I think that choosing to be a veterinarian was an easy answer, because my real vision of my life was too undefined to explain. I knew what I had inside of me: a love of words. I knew that I would have to write, and I would have to read. And then combined with this was the overwhelming desire just to have a family—to be a mom. Give me paper and pen, a book, and a family, and I’ll be happy. How does a child verbalize this when asked that perennial question, “What do you want to be when you grown up?”

I’m not sure I ever dreamed of being a writer, exactly. I just knew that somehow I had to write. My first novel (illustrated) was called An Illinois Family and consisted of three chapters, in which a family endures a devastating tornado. From the age of nine I wrote faithfully in a diary, a habit that continued through my twenties and even sporadically (very) into my thirties. Blogging now has become my journal, and I’m much more faithful to this medium than I was to pen and paper in the past several years.

Naturally I was an English major in college, although my small college was woefully short on creative writing classes. Most all of my friends in college were bibliophiles; we spent many weekends scouring the dusty racks in Johnson City’s finest thrift stores for whatever we deemed purchase-worthy. My dream, then became to own a used book store/coffee shop, and I began my collection more earnestly. Randy and I collected bookshelves before pots and pans. (Only one of those shelving units still survive 17 years later: the sturdy shelf my grandmother bought to house her new set of encyclopedias.)

Although I certified to teach high-school English, I never loved teaching. It just seemed like a good, practical thing to do with one’s life. I found one of my true vocations soon after graduation, working for The Business Journal of Upper East Tennessee and Southwest Virginia. I discovered that I loved editing and desktop publishing. A few months later Randy and I packed up our ever-growing stack of used books (for our future used bookstore) and moved to Oxford, Ohio for his graduate school at Miami University. For the next three years I worked as the assistant editor and desktop publisher for an international business association headquarters, a job I absolutely loved. Meanwhile, I collected books, wrote in my journal, and headed into a new vocation that I had known all my life was my true calling: motherhood.

After Randy finished his master’s, we moved to Ames, Iowa, where we spent the next five years. Randy was working on his PhD at Iowa State University by now, and I realized that this was the time I needed to pursue my writing. I applied for graduate school at the university and started the third year we were there. Although I only took 3-6 hours each semester and thus was not immersed in the program as full-time students were, those three years mark the time when I truly found my writer’s voice. I applied for a fellowship, which was awarded to me. I began sending poetry to little magazines for publication, and suffered only one rejection letter among several acceptances. I was now, officially, a writer.

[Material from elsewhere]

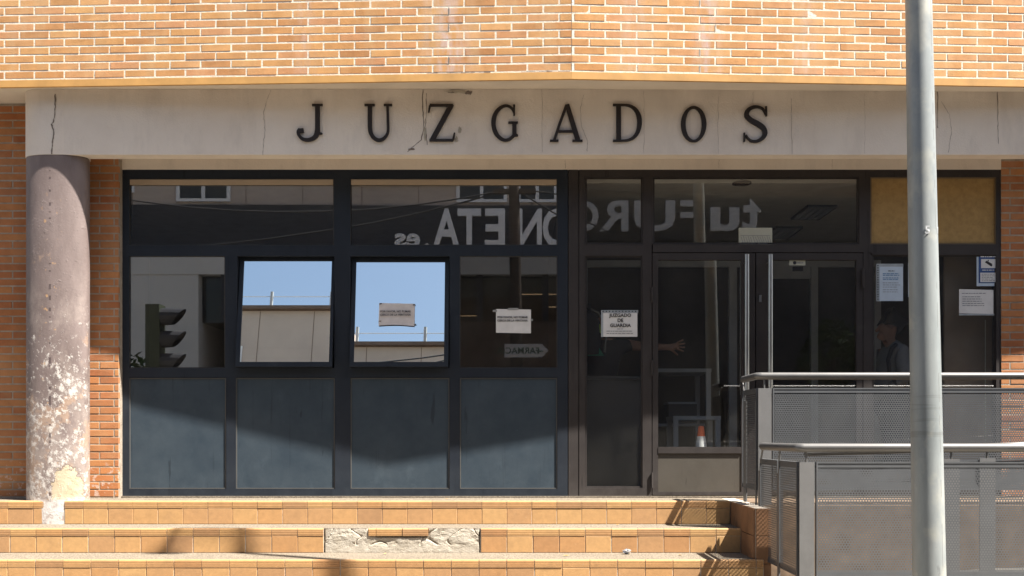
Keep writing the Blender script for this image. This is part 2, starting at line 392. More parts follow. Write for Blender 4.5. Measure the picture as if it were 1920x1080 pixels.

In the near decade since then, I’ve been stretched beyond anything I could have given words to as a child, or a college student, or a young mother. We long ago sold off or gave away our used book collection (well, those that were duplicates, anyway) and our thrift-store bookshelves. Easily half our shelves are inhabited by kids’ books of all sorts and levels (thus “teacher” as vocation re-renters the picture). Submitting my writing is, at this point, occasional. I’ve got an upcoming magazine article and have been published in a couple of local anthologies in the past few years. I also use my editing background to earn a little extra money each month by proofreading. But perhaps more importantly at this time of our life is that I am using my background in writing to teach writing courses at our support group’s enrichment classes. Homeschooling parents are, in general, notoriously fearful of teaching their children to write, so I like to think I am helping families to feel more successful.

And of course I’m still reading. I can’t plow through a weekly seven like I once did, but I still manage a book every week or so in my nightly half-hour of before-bed reading. Every now and then I’ll have a vision of this awesome homeschool bookstore/coffee shop/hang-out, complete with laptops and a Lego station.

Why do we ask our kids what they want to be when they grow up? Why are we trained to expect answers like doctor, firefighter, or ballet dancer? We know, truly, what we all want to be when we grow up: happy. Most often it’s not one career or calling but a mixture of these that rounds us out, gives our lives definition, shapes our identities. Happy. That’s what I meant to say all those years ago.